Rev. Stefanos Alexopoulos, Visiting Assistant Professor of Liturgical Studies, Yale University, teaches in the College Year in Athens (Greece) program and was recently elected assistant professor of liturgy at the Ecclesiastical Academy of Athens. He is a graduate of Notre Dame’s Department of Theology, and the author of The Presanctified Liturgy in the Byzantine Rite: A Comparative Analysis of Its Origins, Evolution, and Structural Units (2009).

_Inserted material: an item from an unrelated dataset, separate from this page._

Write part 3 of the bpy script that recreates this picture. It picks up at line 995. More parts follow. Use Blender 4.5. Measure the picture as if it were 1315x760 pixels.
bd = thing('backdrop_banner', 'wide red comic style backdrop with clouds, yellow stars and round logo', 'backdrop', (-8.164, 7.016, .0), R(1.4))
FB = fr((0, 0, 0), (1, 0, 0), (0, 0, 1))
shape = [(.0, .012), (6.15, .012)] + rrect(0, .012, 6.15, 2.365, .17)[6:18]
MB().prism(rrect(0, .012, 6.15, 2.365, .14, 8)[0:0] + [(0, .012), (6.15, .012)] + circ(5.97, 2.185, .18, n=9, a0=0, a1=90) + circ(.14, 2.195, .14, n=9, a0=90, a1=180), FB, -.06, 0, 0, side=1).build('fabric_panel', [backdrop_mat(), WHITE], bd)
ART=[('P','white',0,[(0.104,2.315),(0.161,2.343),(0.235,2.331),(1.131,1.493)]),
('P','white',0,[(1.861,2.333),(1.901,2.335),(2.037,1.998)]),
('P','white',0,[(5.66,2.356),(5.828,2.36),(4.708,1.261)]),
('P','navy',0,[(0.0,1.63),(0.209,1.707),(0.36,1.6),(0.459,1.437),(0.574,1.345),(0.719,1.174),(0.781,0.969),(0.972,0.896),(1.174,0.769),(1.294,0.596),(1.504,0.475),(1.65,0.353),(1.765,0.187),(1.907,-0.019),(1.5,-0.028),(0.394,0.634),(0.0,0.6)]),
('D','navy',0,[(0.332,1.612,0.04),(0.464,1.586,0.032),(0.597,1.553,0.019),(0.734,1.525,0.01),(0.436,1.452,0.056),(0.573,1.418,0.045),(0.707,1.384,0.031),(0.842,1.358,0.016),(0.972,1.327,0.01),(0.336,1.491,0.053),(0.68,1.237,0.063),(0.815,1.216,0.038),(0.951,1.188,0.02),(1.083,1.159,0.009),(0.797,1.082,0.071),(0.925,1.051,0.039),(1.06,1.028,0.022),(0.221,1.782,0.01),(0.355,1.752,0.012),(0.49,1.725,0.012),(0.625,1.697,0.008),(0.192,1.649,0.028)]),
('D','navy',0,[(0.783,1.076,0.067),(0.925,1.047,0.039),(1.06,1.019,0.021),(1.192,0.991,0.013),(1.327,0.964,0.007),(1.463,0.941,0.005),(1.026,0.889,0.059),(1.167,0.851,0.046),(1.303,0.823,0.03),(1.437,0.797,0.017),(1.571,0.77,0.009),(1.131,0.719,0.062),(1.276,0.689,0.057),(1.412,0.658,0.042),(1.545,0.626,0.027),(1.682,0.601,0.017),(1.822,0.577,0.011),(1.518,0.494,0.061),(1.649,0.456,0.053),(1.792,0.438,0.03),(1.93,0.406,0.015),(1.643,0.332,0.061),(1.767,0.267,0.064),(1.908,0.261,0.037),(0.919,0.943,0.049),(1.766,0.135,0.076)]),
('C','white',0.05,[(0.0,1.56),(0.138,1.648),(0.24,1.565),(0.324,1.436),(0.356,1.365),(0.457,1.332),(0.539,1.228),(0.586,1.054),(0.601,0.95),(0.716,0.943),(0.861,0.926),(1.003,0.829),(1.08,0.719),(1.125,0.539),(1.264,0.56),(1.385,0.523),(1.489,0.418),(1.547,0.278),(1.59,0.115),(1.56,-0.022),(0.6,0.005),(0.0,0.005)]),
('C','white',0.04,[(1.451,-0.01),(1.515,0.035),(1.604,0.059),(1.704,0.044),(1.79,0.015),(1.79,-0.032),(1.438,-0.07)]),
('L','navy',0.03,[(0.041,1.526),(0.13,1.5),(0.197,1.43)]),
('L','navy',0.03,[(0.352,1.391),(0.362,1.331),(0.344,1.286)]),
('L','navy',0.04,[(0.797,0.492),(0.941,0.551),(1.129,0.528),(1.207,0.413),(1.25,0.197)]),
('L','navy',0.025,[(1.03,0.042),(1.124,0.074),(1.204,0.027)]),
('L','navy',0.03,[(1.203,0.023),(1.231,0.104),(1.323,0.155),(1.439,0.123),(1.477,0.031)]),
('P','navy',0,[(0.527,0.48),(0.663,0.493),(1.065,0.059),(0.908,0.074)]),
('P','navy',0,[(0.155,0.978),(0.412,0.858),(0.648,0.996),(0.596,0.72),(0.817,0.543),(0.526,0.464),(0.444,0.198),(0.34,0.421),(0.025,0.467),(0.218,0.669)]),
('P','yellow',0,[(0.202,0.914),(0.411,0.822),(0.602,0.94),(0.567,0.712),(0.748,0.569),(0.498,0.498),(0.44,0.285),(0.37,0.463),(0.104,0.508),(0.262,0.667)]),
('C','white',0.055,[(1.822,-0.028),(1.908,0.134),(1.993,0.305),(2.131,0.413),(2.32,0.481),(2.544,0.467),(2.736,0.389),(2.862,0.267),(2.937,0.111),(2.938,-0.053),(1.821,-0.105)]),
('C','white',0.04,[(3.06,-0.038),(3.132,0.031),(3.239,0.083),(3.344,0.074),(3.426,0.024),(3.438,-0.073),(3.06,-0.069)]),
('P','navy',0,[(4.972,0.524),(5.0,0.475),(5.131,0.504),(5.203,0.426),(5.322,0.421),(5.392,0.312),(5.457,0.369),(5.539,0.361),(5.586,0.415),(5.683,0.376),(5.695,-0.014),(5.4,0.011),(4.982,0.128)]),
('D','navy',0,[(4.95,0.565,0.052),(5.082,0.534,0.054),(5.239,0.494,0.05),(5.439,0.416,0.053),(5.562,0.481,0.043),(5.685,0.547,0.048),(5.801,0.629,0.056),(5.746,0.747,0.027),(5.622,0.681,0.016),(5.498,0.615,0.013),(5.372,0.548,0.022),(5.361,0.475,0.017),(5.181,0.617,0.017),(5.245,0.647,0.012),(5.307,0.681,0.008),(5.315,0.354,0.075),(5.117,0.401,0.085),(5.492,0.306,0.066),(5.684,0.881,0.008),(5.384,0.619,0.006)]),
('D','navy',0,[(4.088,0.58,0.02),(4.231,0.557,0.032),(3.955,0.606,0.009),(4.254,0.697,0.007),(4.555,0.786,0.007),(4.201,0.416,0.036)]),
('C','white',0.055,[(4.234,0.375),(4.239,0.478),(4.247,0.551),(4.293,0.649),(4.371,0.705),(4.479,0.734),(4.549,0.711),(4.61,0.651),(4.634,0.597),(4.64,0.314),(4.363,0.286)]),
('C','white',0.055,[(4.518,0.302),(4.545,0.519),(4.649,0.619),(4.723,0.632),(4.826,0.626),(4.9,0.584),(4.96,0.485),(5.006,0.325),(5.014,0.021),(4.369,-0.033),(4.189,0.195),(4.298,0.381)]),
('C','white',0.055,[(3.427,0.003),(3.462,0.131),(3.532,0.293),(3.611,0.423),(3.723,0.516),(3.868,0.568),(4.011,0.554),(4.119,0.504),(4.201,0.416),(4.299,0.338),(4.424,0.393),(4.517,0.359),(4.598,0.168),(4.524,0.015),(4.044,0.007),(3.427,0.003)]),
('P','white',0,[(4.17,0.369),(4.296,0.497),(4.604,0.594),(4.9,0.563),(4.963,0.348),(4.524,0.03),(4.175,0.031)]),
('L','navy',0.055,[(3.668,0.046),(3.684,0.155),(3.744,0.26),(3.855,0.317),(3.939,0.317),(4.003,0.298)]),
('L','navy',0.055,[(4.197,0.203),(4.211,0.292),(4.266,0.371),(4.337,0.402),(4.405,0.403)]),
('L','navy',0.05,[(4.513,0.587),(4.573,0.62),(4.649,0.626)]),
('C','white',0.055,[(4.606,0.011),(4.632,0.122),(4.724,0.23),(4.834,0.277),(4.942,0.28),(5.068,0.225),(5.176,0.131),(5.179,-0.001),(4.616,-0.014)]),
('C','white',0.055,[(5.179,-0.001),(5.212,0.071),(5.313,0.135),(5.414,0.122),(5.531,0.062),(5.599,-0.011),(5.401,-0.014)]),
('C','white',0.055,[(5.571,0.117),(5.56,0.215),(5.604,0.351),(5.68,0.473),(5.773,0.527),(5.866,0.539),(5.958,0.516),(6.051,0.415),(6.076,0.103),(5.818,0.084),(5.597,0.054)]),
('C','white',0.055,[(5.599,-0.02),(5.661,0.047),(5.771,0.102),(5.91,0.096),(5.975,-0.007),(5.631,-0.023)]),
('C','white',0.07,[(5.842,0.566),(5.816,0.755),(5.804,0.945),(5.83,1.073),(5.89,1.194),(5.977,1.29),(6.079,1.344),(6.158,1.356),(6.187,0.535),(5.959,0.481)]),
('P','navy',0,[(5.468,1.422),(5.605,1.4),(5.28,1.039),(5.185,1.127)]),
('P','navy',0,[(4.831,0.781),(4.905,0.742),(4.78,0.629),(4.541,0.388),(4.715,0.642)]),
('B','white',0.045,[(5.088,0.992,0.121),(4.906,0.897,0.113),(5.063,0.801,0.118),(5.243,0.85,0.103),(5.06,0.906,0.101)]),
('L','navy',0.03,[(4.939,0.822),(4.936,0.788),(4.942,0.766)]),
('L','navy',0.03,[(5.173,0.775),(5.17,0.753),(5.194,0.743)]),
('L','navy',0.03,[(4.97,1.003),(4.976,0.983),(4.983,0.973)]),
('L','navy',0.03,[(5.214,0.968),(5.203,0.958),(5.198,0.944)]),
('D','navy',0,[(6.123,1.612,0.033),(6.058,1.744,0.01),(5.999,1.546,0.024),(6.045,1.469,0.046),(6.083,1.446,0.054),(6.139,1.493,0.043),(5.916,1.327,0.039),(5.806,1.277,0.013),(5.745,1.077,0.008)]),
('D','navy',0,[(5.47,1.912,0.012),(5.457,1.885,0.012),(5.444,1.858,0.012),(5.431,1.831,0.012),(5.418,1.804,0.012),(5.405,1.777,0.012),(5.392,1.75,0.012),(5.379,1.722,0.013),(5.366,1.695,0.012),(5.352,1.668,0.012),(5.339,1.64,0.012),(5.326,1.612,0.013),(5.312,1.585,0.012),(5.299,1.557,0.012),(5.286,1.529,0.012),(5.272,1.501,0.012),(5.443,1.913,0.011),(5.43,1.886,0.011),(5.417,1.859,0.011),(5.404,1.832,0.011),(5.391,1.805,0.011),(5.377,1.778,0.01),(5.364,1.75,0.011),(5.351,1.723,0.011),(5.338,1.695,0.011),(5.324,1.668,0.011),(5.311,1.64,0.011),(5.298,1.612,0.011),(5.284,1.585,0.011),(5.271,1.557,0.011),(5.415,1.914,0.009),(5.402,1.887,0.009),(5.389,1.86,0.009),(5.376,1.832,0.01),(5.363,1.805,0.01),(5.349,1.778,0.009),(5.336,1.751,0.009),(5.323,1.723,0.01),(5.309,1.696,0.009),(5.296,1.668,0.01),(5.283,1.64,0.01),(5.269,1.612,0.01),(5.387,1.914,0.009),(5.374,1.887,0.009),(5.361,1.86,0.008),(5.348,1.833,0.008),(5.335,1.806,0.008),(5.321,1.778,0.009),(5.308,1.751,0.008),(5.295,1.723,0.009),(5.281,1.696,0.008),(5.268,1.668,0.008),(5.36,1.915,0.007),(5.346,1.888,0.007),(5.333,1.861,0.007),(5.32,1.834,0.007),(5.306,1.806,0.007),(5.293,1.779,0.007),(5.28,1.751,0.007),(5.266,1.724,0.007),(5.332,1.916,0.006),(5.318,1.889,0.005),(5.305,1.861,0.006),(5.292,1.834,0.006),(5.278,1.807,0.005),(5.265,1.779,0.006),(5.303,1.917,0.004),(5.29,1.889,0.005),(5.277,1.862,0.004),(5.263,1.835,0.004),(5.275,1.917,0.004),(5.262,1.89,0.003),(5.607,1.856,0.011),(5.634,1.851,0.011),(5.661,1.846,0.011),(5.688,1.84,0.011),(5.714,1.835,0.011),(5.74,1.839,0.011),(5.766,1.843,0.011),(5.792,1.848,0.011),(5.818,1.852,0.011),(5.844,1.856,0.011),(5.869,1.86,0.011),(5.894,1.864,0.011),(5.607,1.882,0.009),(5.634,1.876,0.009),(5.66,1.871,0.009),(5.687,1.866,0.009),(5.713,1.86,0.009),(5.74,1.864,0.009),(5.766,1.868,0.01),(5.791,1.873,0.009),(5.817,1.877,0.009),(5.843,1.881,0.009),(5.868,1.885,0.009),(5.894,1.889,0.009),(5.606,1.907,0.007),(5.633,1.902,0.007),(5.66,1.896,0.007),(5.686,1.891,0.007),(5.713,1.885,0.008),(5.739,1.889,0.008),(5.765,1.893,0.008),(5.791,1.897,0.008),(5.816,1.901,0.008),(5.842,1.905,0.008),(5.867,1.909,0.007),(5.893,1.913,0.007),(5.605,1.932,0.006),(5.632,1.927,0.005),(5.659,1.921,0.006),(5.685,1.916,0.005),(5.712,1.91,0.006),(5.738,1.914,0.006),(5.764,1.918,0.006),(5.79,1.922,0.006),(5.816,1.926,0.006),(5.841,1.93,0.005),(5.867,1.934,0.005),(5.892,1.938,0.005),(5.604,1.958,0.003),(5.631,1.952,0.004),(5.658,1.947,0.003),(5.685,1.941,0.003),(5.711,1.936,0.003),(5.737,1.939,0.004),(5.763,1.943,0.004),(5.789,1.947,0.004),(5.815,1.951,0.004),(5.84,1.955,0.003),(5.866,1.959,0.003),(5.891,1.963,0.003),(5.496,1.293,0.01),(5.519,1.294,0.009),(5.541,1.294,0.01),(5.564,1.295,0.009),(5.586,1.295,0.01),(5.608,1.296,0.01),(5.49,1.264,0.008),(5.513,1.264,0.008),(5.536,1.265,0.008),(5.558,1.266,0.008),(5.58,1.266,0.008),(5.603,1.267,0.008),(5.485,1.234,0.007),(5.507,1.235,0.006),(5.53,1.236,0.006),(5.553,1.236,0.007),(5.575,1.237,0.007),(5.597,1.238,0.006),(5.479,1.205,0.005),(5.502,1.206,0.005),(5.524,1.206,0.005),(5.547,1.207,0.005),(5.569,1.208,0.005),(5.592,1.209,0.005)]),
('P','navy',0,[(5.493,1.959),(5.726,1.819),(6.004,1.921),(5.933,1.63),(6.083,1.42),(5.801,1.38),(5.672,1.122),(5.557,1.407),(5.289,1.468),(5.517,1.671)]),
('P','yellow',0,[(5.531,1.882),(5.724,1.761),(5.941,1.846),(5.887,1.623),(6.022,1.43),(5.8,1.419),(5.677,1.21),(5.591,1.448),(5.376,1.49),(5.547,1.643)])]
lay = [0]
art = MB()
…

Rev. Alexopoulos has provided the following abstract of his talk:

“By far the best known and most visited monument in Greece today is the Parthenon, situated in the Acropolis of Athens. It is not an understatement to say that the Parthenon stands for most people as a symbol for Athens, for Greece, and for Hellenism. In the same time, however, one of the least known facts about the Parthenon is that it served as a Christian church for almost a thousand years. It functioned as the Cathedral of the city of Athens, was known as the shrine of Panagia Atheniotissa and became a famed pilgrim destination during the Byzantine era. Notwithstanding its use as a Christian church for close to a millennium, we know close to nothing as to what sort of liturgy was celebrated within its walls. We have no written evidence, no direct or indirect witnesses as to what was going on ritually in the Christian Parthenon throughout its history. However, one hitherto unexploited source for the liturgy of the Christian Parthenon is the corpus of Christian inscriptions on the columns of the Parthenon which, I argue, give us enough evidence to establish links with the Cathedral Typikon of the Great Church of Hagia Sophia in Constantinople, and also indicate that the Cathedral Typikon was followed and celebrated in the Christian Parthenon between the 9th and the 13th centuries.”

The lecture is sponsored by the Department of Theology, with help from the Medieval Institute.

Following the lecture, attendees are invited to a reception at the Medieval Institute (715 Hesburgh Library) marking the dedication of the new Byzantine Studies Reading Room.